2 Snunit Street, Science Park
POB 455
Carmiel, Israel 20100
Re:     Protalix BioTherapeutics, Inc. — Offering of 4,000,000 Shares of Common Stock
Ladies and Gentlemen:
     We have acted as counsel to Protalix BioTherapeutics, Inc., a Florida corporation (the “Company”), in connection with the offering by the Company of 4,000,000 shares of the Company’s common stock, $0.001 par value (the “Shares”) pursuant to a registration statement on Form S-3 (Registration Statement No. 333-171615) (the “Registration Statement”) filed with the Securities and Exchange Commission (the “Commission”) under the Securities Act of 1933, as amended (the “Securities Act”), the prospectus dated January 13, 2011 (the “Base Prospectus”), and the prospectus supplement dated March 17, 2011, filed with the Commission pursuant to Rule 424(b) of the Rules and Regulations of the Securities Act (the “Prospectus Supplement”). The Base Prospectus and the Prospectus Supplement are collectively referred to as the “Prospectus.” This opinion is being rendered in connection with the offering and sale by the Company of the Shares pursuant to an underwriting agreement (the “Underwriting Agreement”) dated March 17, 2011 between the Company and the several Underwriters named in Schedule II thereto, acting through Citigroup Global Markets Inc. and Barclays Capital Inc. as their Representatives.

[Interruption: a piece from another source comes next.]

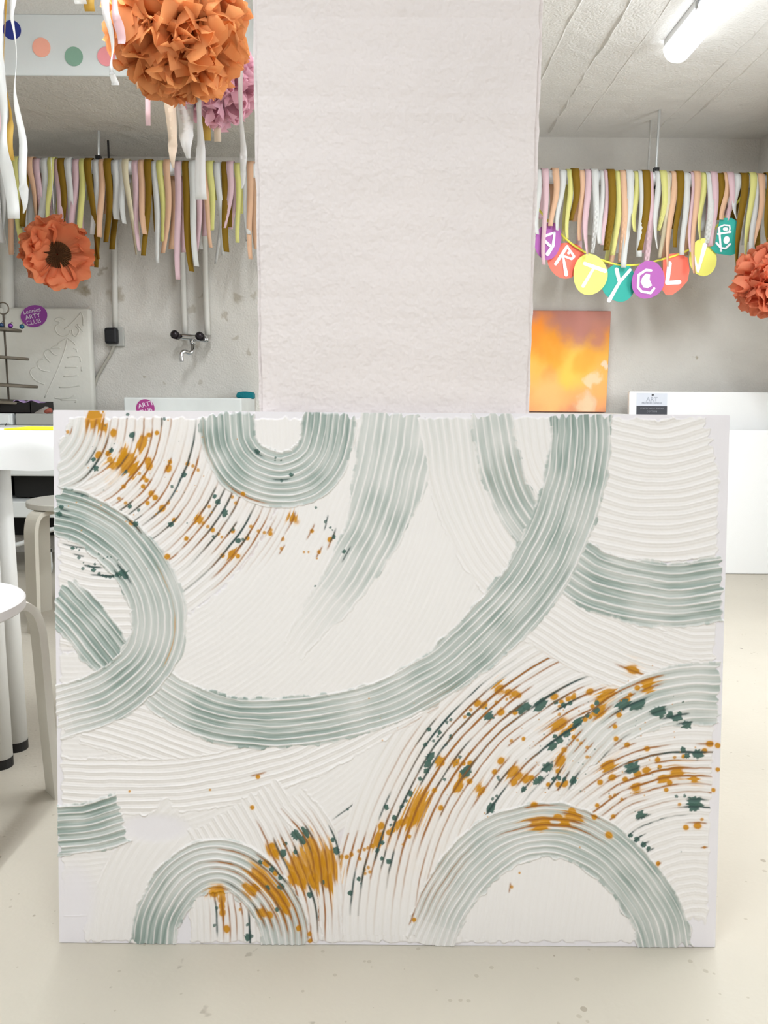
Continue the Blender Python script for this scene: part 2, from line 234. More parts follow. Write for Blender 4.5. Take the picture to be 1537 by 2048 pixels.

The Shares were sold by the Company in the manner described in the Registration Statement and the Prospectus.
     In connection with this opinion, we have examined such corporate records, documents, instruments, certificates of public officials and of the Company and such questions of law as we have deemed necessary for the purpose of rendering the opinions set forth herein.
     In such examination, we have assumed the genuineness of all signatures and the authenticity of all items submitted to us as originals and the conformity with originals of all items submitted to us as copies.
     Based on the foregoing, and subject to the further assumptions and qualifications set forth below, it is our opinion that when the necessary corporate action on the part of the Company has been taken to authorize the issuance and sale of the Shares, and when the Shares are issued and delivered in accordance with the Underwriting Agreement against payment therefor for the

 


 

consideration approved by the Company’s Board of Directors, the Shares will be validly issued, fully-paid and non-assessable.
     Please note that we are opining only as to the matters expressly set forth herein, that no opinion should be inferred as to any other matter. We are opining herein as to the Florida Business Corporation Act as in effect on the date hereof, which includes the statutory provisions and also all applicable provisions of the Florida Constitution and reported judicial decisions interpreting those laws, and we express no opinion with respect to any other laws, rules or regulations. In rendering the foregoing opinion, we have relied, for matters involving Florida law, solely on the opinion of Shutts & Bowen LLP, Miami, Florida. This opinion is based upon currently existing laws, rules, regulations and judicial decisions, and we disclaim any obligation to advise you of any change in any of these sources of law or subsequent legal or factual developments which might affect any matters or opinions set forth herein.
     We hereby consent to the use of this opinion as Exhibit 5.1 to the Company’s amended Current Report on Form 8-K/A to be filed with the Commission on or about March 23, 2011, which will be incorporated by reference in the Registration Statement, and to the reference to us under the caption “Legal Matters” in the prospectus included in the Registration Statement. In giving such consent, we do not hereby admit that we are acting within the category of persons whose consent is required under Section 7 of the Securities Act or the rules or regulations of the Commission thereunder.